_YOUR GOAL:_ Your answer is a single number: the count of lines that contain the string "Blender".

_TASK DATA:_
>>>>
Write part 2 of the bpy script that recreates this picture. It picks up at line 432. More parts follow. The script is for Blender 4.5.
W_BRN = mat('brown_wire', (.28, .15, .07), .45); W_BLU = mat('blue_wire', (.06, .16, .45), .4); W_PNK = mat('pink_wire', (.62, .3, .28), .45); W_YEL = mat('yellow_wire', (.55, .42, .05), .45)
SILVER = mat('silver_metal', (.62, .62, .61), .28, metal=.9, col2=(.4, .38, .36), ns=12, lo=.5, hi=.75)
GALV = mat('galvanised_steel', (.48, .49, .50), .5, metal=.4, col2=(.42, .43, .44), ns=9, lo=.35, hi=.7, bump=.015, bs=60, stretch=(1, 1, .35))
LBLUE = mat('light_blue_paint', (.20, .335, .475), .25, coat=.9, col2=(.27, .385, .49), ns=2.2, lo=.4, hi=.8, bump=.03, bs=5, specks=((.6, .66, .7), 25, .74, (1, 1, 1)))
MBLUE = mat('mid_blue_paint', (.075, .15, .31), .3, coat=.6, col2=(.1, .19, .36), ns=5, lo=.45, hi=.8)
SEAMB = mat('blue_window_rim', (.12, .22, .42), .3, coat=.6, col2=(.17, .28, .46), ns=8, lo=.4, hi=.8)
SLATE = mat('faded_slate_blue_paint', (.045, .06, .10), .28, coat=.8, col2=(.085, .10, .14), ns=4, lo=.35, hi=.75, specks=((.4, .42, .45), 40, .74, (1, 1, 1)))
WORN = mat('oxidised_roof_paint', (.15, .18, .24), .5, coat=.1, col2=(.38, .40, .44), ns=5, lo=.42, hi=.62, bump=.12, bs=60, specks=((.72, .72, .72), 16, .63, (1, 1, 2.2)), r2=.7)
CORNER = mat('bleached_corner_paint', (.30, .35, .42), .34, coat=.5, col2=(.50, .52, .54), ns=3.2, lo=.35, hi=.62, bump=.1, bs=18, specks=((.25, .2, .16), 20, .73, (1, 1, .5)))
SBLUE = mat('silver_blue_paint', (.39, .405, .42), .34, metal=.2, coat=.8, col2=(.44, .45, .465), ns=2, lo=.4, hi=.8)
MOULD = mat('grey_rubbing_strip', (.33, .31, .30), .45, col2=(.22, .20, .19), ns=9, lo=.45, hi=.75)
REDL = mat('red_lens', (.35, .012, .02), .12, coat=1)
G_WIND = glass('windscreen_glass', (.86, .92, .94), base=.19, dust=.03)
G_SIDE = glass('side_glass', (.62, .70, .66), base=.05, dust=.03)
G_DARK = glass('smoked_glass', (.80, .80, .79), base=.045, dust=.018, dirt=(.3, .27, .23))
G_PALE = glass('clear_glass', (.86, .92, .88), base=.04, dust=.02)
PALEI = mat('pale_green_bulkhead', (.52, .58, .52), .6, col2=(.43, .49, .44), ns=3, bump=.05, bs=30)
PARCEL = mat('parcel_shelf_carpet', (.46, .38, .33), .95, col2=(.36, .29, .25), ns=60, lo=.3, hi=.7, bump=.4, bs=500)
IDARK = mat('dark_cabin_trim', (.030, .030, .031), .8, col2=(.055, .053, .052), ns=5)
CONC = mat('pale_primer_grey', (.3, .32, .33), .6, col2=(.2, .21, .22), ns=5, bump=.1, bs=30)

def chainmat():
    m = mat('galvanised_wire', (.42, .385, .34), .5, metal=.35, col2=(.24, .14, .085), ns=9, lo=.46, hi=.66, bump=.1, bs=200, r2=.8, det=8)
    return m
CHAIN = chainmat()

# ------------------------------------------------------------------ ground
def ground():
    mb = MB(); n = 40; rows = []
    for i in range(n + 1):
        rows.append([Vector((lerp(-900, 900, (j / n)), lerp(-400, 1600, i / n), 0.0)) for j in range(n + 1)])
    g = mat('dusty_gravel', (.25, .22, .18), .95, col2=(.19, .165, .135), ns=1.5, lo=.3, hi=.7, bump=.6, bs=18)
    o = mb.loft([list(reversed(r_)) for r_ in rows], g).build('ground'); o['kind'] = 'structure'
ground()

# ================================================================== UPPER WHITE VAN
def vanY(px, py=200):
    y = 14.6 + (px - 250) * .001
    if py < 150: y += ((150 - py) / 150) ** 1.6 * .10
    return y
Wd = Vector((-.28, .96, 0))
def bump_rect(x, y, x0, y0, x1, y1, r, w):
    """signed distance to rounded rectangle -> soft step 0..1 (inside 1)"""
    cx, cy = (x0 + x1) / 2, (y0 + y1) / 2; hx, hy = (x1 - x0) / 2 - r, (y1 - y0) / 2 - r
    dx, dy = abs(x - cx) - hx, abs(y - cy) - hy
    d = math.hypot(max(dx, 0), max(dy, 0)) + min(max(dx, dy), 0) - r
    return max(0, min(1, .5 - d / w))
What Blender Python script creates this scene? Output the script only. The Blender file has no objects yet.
<<<<
_TASK RESULT:_ 2